_GIVEN DATA_
::::::
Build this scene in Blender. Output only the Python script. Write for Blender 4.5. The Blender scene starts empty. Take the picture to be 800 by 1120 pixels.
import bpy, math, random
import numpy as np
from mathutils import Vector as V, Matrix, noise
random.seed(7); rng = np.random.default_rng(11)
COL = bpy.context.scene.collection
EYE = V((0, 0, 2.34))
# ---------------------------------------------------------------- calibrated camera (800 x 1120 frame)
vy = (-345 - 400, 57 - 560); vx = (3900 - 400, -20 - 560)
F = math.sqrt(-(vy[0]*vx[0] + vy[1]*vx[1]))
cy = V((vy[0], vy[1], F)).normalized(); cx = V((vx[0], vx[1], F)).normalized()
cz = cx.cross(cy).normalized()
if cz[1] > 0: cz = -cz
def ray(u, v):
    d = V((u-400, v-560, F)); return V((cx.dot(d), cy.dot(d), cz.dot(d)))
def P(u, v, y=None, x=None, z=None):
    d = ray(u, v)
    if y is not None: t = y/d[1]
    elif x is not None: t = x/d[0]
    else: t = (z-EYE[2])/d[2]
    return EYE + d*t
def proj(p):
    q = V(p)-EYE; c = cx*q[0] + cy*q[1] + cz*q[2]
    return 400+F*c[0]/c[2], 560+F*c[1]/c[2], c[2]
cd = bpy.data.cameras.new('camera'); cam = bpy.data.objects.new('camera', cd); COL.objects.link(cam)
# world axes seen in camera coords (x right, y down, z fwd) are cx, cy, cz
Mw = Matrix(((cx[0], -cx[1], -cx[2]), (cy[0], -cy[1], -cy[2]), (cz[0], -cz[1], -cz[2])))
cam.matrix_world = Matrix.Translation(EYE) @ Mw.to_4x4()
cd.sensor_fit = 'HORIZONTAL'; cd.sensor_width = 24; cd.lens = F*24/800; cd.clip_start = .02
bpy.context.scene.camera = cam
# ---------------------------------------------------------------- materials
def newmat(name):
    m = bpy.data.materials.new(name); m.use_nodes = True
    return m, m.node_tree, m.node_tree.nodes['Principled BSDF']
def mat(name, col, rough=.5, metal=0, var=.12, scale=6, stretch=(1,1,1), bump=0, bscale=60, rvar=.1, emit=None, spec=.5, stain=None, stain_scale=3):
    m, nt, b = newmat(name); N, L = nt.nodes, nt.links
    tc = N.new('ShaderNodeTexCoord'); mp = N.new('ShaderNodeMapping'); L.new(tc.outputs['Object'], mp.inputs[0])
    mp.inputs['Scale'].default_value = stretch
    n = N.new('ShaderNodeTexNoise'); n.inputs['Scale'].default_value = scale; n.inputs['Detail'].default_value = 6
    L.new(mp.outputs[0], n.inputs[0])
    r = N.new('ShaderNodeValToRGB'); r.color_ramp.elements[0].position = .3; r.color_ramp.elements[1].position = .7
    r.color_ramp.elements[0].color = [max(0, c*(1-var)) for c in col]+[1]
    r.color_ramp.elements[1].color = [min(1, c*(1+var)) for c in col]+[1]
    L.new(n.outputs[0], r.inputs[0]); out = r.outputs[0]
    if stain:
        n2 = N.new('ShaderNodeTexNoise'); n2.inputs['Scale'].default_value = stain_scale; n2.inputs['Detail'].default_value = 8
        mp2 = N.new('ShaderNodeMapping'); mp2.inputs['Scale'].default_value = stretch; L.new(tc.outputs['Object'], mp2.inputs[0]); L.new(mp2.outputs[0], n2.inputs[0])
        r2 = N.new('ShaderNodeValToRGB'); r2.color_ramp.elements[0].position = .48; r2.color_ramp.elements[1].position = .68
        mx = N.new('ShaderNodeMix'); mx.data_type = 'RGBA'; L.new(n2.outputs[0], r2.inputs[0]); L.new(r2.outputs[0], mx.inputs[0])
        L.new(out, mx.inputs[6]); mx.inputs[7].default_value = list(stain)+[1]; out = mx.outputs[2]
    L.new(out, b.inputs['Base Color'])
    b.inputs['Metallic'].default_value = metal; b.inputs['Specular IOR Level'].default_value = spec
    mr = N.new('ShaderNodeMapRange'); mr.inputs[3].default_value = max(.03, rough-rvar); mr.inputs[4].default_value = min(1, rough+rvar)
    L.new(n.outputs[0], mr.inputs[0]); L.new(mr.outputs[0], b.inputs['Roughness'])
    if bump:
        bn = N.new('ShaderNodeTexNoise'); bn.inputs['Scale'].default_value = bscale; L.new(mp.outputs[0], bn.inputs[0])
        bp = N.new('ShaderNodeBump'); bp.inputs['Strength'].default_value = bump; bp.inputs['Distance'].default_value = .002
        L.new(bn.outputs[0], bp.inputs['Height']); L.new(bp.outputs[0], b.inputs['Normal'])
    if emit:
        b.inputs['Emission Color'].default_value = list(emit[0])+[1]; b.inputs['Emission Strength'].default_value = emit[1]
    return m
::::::
_DIRECTION_
Can you reproduce all the material exactly?

_FULL ANSWER_
Build this scene in Blender. Output only the Python script. Write for Blender 4.5. The Blender scene starts empty. Take the picture to be 800 by 1120 pixels.
import bpy, math, random
import numpy as np
from mathutils import Vector as V, Matrix, noise
random.seed(7); rng = np.random.default_rng(11)
COL = bpy.context.scene.collection
EYE = V((0, 0, 2.34))
# ---------------------------------------------------------------- calibrated camera (800 x 1120 frame)
vy = (-345 - 400, 57 - 560); vx = (3900 - 400, -20 - 560)
F = math.sqrt(-(vy[0]*vx[0] + vy[1]*vx[1]))
cy = V((vy[0], vy[1], F)).normalized(); cx = V((vx[0], vx[1], F)).normalized()
cz = cx.cross(cy).normalized()
if cz[1] > 0: cz = -cz
def ray(u, v):
    d = V((u-400, v-560, F)); return V((cx.dot(d), cy.dot(d), cz.dot(d)))
def P(u, v, y=None, x=None, z=None):
    d = ray(u, v)
    if y is not None: t = y/d[1]
    elif x is not None: t = x/d[0]
    else: t = (z-EYE[2])/d[2]
    return EYE + d*t
def proj(p):
    q = V(p)-EYE; c = cx*q[0] + cy*q[1] + cz*q[2]
    return 400+F*c[0]/c[2], 560+F*c[1]/c[2], c[2]
cd = bpy.data.cameras.new('camera'); cam = bpy.data.objects.new('camera', cd); COL.objects.link(cam)
# world axes seen in camera coords (x right, y down, z fwd) are cx, cy, cz
Mw = Matrix(((cx[0], -cx[1], -cx[2]), (cy[0], -cy[1], -cy[2]), (cz[0], -cz[1], -cz[2])))
cam.matrix_world = Matrix.Translation(EYE) @ Mw.to_4x4()
cd.sensor_fit = 'HORIZONTAL'; cd.sensor_width = 24; cd.lens = F*24/800; cd.clip_start = .02
bpy.context.scene.camera = cam
# ---------------------------------------------------------------- materials
def newmat(name):
    m = bpy.data.materials.new(name); m.use_nodes = True
    return m, m.node_tree, m.node_tree.nodes['Principled BSDF']
def mat(name, col, rough=.5, metal=0, var=.12, scale=6, stretch=(1,1,1), bump=0, bscale=60, rvar=.1, emit=None, spec=.5, stain=None, stain_scale=3):
    m, nt, b = newmat(name); N, L = nt.nodes, nt.links
    tc = N.new('ShaderNodeTexCoord'); mp = N.new('ShaderNodeMapping'); L.new(tc.outputs['Object'], mp.inputs[0])
    mp.inputs['Scale'].default_value = stretch
    n = N.new('ShaderNodeTexNoise'); n.inputs['Scale'].default_value = scale; n.inputs['Detail'].default_value = 6
    L.new(mp.outputs[0], n.inputs[0])
    r = N.new('ShaderNodeValToRGB'); r.color_ramp.elements[0].position = .3; r.color_ramp.elements[1].position = .7
    r.color_ramp.elements[0].color = [max(0, c*(1-var)) for c in col]+[1]
    r.color_ramp.elements[1].color = [min(1, c*(1+var)) for c in col]+[1]
    L.new(n.outputs[0], r.inputs[0]); out = r.outputs[0]
    if stain:
        n2 = N.new('ShaderNodeTexNoise'); n2.inputs['Scale'].default_value = stain_scale; n2.inputs['Detail'].default_value = 8
        mp2 = N.new('ShaderNodeMapping'); mp2.inputs['Scale'].default_value = stretch; L.new(tc.outputs['Object'], mp2.inputs[0]); L.new(mp2.outputs[0], n2.inputs[0])
        r2 = N.new('ShaderNodeValToRGB'); r2.color_ramp.elements[0].position = .48; r2.color_ramp.elements[1].position = .68
        mx = N.new('ShaderNodeMix'); mx.data_type = 'RGBA'; L.new(n2.outputs[0], r2.inputs[0]); L.new(r2.outputs[0], mx.inputs[0])
        L.new(out, mx.inputs[6]); mx.inputs[7].default_value = list(stain)+[1]; out = mx.outputs[2]
    L.new(out, b.inputs['Base Color'])
    b.inputs['Metallic'].default_value = metal; b.inputs['Specular IOR Level'].default_value = spec
    mr = N.new('ShaderNodeMapRange'); mr.inputs[3].default_value = max(.03, rough-rvar); mr.inputs[4].default_value = min(1, rough+rvar)
    L.new(n.outputs[0], mr.inputs[0]); L.new(mr.outputs[0], b.inputs['Roughness'])
    if bump:
        bn = N.new('ShaderNodeTexNoise'); bn.inputs['Scale'].default_value = bscale; L.new(mp.outputs[0], bn.inputs[0])
        bp = N.new('ShaderNodeBump'); bp.inputs['Strength'].default_value = bump; bp.inputs['Distance'].default_value = .002
        L.new(bn.outputs[0], bp.inputs['Height']); L.new(bp.outputs[0], b.inputs['Normal'])
    if emit:
        b.inputs['Emission Color'].default_value = list(emit[0])+[1]; b.inputs['Emission Strength'].default_value = emit[1]
    return m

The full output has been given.